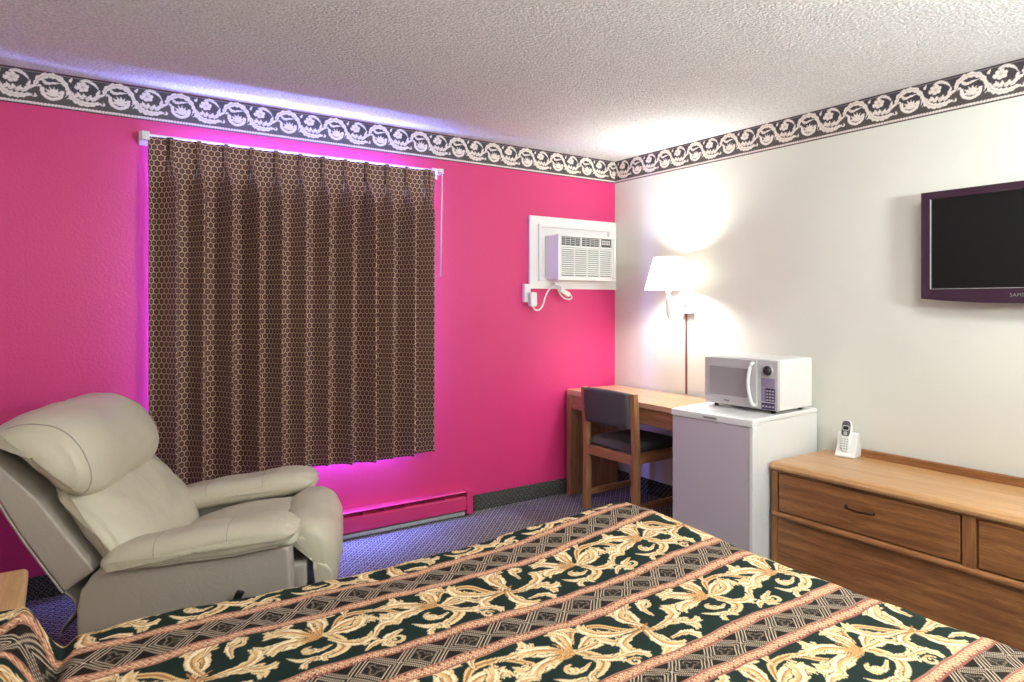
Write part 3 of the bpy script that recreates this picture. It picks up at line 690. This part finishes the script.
hs('face_plate','gray',.082,.162,.0215,-.0285,.004,.001,hst);hs('display','lcd',.115,.134,.014,-.0300,.003,.0005,hst);hs('display_rim','silver',.111,.138,.0175,-.0293,.003,.0005,hst)
hs('navigation_pad','silver',.086,.106,.009,-.0305,.003,.001,hst)
bm=bmesh.new()
for r_ in range(5):
    for k in range(3): box(bm,-.0285,-.0255,-.016+k*.0125,-.009+k*.0125,.014+r_*.0125,.0205+r_*.0125)
finish('keypad',bm,'steel',hst,bevel=.0006)

# ---------------------------------------------------------------- television
tv=thing('television',(-.012,-2.655,1.37),0,'flat black television with purple-brown bezel mounted on the white wall','television')
TW,Z0,Z1=.415,.02,.525
def bez(x,d): return x
bm=bmesh.new();cv=[]
for i in range(25):
    t=-1+i/12;cv.append((t*TW,Z0-.022*(1-t*t)+.0))
out=cv+[(TW,Z1),(-TW,Z1)]
inn=[(t*(TW-.042),.066) for t in np.linspace(-1,1,25)]+[(TW-.042,Z1-.036),(-TW+.042,Z1-.036)]
for xx,rev in ((-.088,0),):
    A=[bm.verts.new((-.088,p[0],p[1])) for p in out];D=[bm.verts.new((-.083,p[0],p[1])) for p in inn];E=[bm.verts.new((-.03,p[0]*.97,p[1]*.97+.01)) for p in out];G=[bm.verts.new((-.078,p[0],p[1])) for p in inn]
    k=len(out)
    for i in range(k):
        j=(i+1)%k;bm.faces.new([A[i],A[j],D[j],D[i]]);bm.faces.new([A[i],E[i],E[j],A[j]]);bm.faces.new([D[i],D[j],G[j],G[i]])
finish('bezel',bm,'bezel',tv,bevel=.0025)
B('screen',(-.080,-.060,-TW+.040,TW-.040,.062,Z1-.034),'screen',tv,0)
bm=bmesh.new();fr_=.0010
a_,b_2=TW-.042,.066
for (y0,y1,z0_,z1_) in ((-a_,a_,b_2-fr_,b_2+.001),(a_-.001,a_+fr_,b_2,Z1-.036),(-a_-fr_,-a_+.001,b_2,Z1-.036)): box(bm,-.0885,-.080,y0,y1,z0_,z1_)
finish('inner_trim',bm,'silver',tv)
B('back_casing',(-.062,-.02,-TW+.02,TW-.02,.03,Z1-.02),'black',tv,.012,3)
B('wall_bracket',(-.022,.010,-.12,.12,.15,.38),'black',tv,.003)
tc=bpy.data.curves.new('logo','FONT');tc.body='SAMSUNG';tc.size=.021;tc.extrude=.0006;tc.align_x='CENTER';tc.space_character=1.12
to=bpy.data.objects.new('tmp_logo',tc);C.objects.link(to);bpy.context.view_layer.update()
dg=bpy.context.evaluated_depsgraph_get();me=bpy.data.meshes.new_from_object(to.evaluated_get(dg));bpy.data.objects.remove(to)
me.transform(Matrix.Translation((-.089,0.0,.028))@Matrix.Rotation(-PI/2,4,'Z')@Matrix.Rotation(PI/2,4,'X'));me.materials.clear()
me.name='brand_letters';link('brand_letters',me,'chrome',tv)

# ---------------------------------------------------------------- nightstand
ns_=thing('nightstand',(-3.80,-1.50,0),0,'light oak nightstand with rounded top between the bed and the recliner','nightstand')
B('top',(-.19,.205,-.25,.262,.505,.55),'light_oak',ns_,.014,4)
B('body',(-.18,.196,-.24,.252,.06,.506),'light_oak',ns_,.006)
nd=B('drawer',(-.17,.186,-.258,-.238,.33,.49),'light_oak',ns_,.005)
bm=bmesh.new();lathe(bm,[(0,.022),(.012,.018),(.014,.010),(.006,.004),(.006,0)],18)
for v in bm.verts: v.co=Vector((v.co.x,-.258-v.co.z,.41+v.co.y))
finish('knob',bm,'brass',nd,smooth=True)
B('plinth',(-.16,.18,-.22,.235,0,.062),'light_oak',ns_,.002)

# ---------------------------------------------------------------- recliner
rc=thing('recliner',(-3.12+.13,-1.30+.40,0),math.radians(-23),'beige leather recliner leaning back in front of the curtain','armchair')
# local frame: origin = chair centre on the floor; x forward; near side y=-.42
ra=math.radians(-23);NX,NY=-math.sin(ra),math.cos(ra)
rc.location=(-3.138+NX*.42,-1.330+NY*.42,0)
side=[(-.350,.045),(-.362,.30),(-.362,.37),(-.350,.425),(-.315,.474),(-.27,.492),(-.10,.497),(.10,.510),(.28,.532),(.306,.52),(.310,.40),(.310,.045)]
for s_y in (-1,1):
    bm=bmesh.new();prism(bm,side,1,s_y*.42,s_y*.31);finish('side_panel',bm,'vinyl',rc,bevel=.012,seg=3)
B('mechanism_box',(-.30,.30,-.305,.305,.07,.40),'dark',rc,.01)
B('front_rail',(.24,.350,-.30,.30,.09,.42),'vinyl',rc,.012,3)
ARMRC=[]
def arm(y0,y1,seed):
    prof=[(-.285,.480),(-.302,.508),(-.27,.540),(-.20,.562),(-.06,.586),(.08,.604),(.20,.616),(.28,.614),(.328,.592),(.338,.558),(.318,.526),(.25,.510),(.10,.490),(-.10,.472),(-.23,.465)]
    o,S,Nn=puff('armrest',prof,y0,y1,.046,'leather',rc,.30,30,110,.0045,seed,.004,fsc=(7,5,7))
    ARMRC[:]=[list(q) for q in RC]
    # gathers at the front end
    me=o.data
    for v in me.vertices:
        x,y,z=v.co;cx=(.32-x)/.10
        if cx<1:
            w=max(0,1-max(0,cx));an=math.atan2(z-.575,(y-(y0+y1)/2));v.co.x-=.020*w*w*abs(math.sin(an*5))*min(1,math.hypot(z-.57,(y-(y0+y1)/2))/.03);
        for sx in (-.12,.09):
            v.co.z-=.0035*math.exp(-((x-sx)/.004)**2)
    return o,S
for (y0,y1,sd) in ((-.445,-.245,1),(.235,.445,7)):
    o,S=arm(y0,y1,sd)
    rc_=[list(q) for q in ARMRC]
    for xs in (-.12,.10):
        mid=rc_[15];j=min(range(len(mid)),key=lambda j:abs(mid[j][0]-xs)+(5 if mid[j][2]<.53 else 0))
        bm=bmesh.new();tube(bm,[(rc_[i][j][0],rc_[i][j][1],rc_[i][j][2]-.0008) for i in range(1,29)],.0017,5);finish('stitched_seam',bm,'pipe',o,smooth=True)
    row=rc_[4 if y0<0 else 25];bot=sorted([q for q in row if q[2]<.50+.09*max(0,q[0])+.01],key=lambda q:q[0])
    bm=bmesh.new();tube(bm,bot,.0026,6);finish('seam_piping',bm,'pipe',o,smooth=True)
# reclined back shell
sh_=[(-.325,.470),(-.418,.405),(-.55,.61),(-.715,.915),(-.708,.930),(-.685,.930),(-.635,.865),(-.50,.72)]
bm=bmesh.new();prism(bm,sh_,1,-.372,.372);bs=finish('back_shell',bm,'vinyl',rc,bevel=.010,seg=3)
for s_y in (-1,1):
    for lo in ((-.418,.405),(-.55,.61),(-.715,.915)),:
        bm=bmesh.new();tube(bm,T3([(p[0]-.002,s_y*.372,p[1]) for p in lo],20),.004,6);finish('seam_piping',bm,'pipe',bs,smooth=True)
# hanging skirt at the rear bottom of the shell
nu,nv=60,22;co=[]
for i in range(nu):
    y=-.37+.74*i/(nu-1)
    for j in range(nv):
        t=j/(nv-1);x=-.414+.030*math.sin(t*PI*1.6)+.01*t+.006*math.sin(y*23+t*5);z=.405-.145*t
        co.append((x,y,z))
o=link('rear_skirt',grid_mesh('rear_skirt',np.array(co),nu,nv),'vinyl',rc,smooth=True);s_=o.modifiers.new('S','SOLIDIFY');s_.thickness=.004
# lower back cushion
o,S,Nn=puff('back_cushion',[(-.48,.735),(-.462,.69),(-.392,.58),(-.315,.455),(-.26,.40),(-.18,.385),(-.150,.43),(-.180,.52),(-.235,.61),(-.31,.695),(-.38,.745),(-.44,.76)],-.352,.352,.058,'leather',rc,.55,34,90,.008,11,.018,pillow=.012,fsc=(6,6,6))
def ring_seam(i,f,parent,rr=.003):
    row=RC[i];n_=len(row);ok=[f(q) for q in row];st=([j for j in range(n_) if ok[j] and not ok[j-1]]+[0])[0];path=[];j=st
    while ok[j%n_] and j<st+n_: path.append(row[j%n_]);j+=1
    bm=bmesh.new();tube(bm,path,rr,6);finish('seam_piping',bm,'pipe',parent,smooth=True)
ring_seam(4,lambda q:q[0]>-.48 and q[2]<.74 and (q[0]+q[2])<.30,o)
# head pillow
o,S,Nn=puff('head_cushion',[(-.635,.890),(-.662,.930),(-.620,.965),(-.545,.988),(-.45,.968),(-.372,.905),(-.330,.820),(-.330,.745),(-.370,.700),(-.44,.712),(-.52,.785),(-.59,.86)],-.385,.385,.060,'leather',rc,.55,36,100,.008,23,.028,pillow=.012,fsc=(6,5,6))
ring_seam(5,lambda q:(q[0]+.52)*.86+(q[2]-.86)*.6>-.02,o)
ring_seam(30,lambda q:(q[0]+.52)*.86+(q[2]-.86)*.6>-.02,o)
# seat and footrest
puff('seat_cushion',[(-.19,.38),(-.20,.44),(-.10,.480),(.03,.512),(.16,.532),(.25,.538),(.30,.525),(.31,.48),(.28,.43),(.05,.40)],-.245,.245,.04,'leather',rc,.6,28,80,.005,31,.004,fsc=(7,6,7))
o,S,Nn=puff('footrest_pad',[(.240,.512),(.28,.552),(.345,.562),(.405,.538),(.440,.48),(.450,.40),(.446,.29),(.428,.22),(.402,.225),(.395,.33),(.385,.40),(.34,.455),(.27,.485)],-.275,.275,.05,'leather',rc,.6,30,84,.008,41,.010,pillow=.004,fsc=(8,11,8))
bm=bmesh.new();tube(bm,[(.120,-.42,.345),(.120,-.437,.345)],.014,12);prism(bm,[(.105,.325),(.128,.325),(.166,.392),(.140,.400)],1,-.452,-.434);lv=finish('recline_lever',bm,'black',rc,bevel=.006,seg=3)
for a in (-.28,.27):
    for b in (-.35,.35):
        bm=bmesh.new();tube(bm,[(a,b,0),(a,b,.05)],.022,14);finish('foot',bm,'black',rc)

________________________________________

» Exercise directions
Leave out the pictures and restate, word for word, the lines from the top of the data through the line containing "finish('keypad',bm,'steel',hst,bevel=.0006)", both included.

» Answer in full
Write part 3 of the bpy script that recreates this picture. It picks up at line 690. This part finishes the script.
hs('face_plate','gray',.082,.162,.0215,-.0285,.004,.001,hst);hs('display','lcd',.115,.134,.014,-.0300,.003,.0005,hst);hs('display_rim','silver',.111,.138,.0175,-.0293,.003,.0005,hst)
hs('navigation_pad','silver',.086,.106,.009,-.0305,.003,.001,hst)
bm=bmesh.new()
for r_ in range(5):
    for k in range(3): box(bm,-.0285,-.0255,-.016+k*.0125,-.009+k*.0125,.014+r_*.0125,.0205+r_*.0125)
finish('keypad',bm,'steel',hst,bevel=.0006)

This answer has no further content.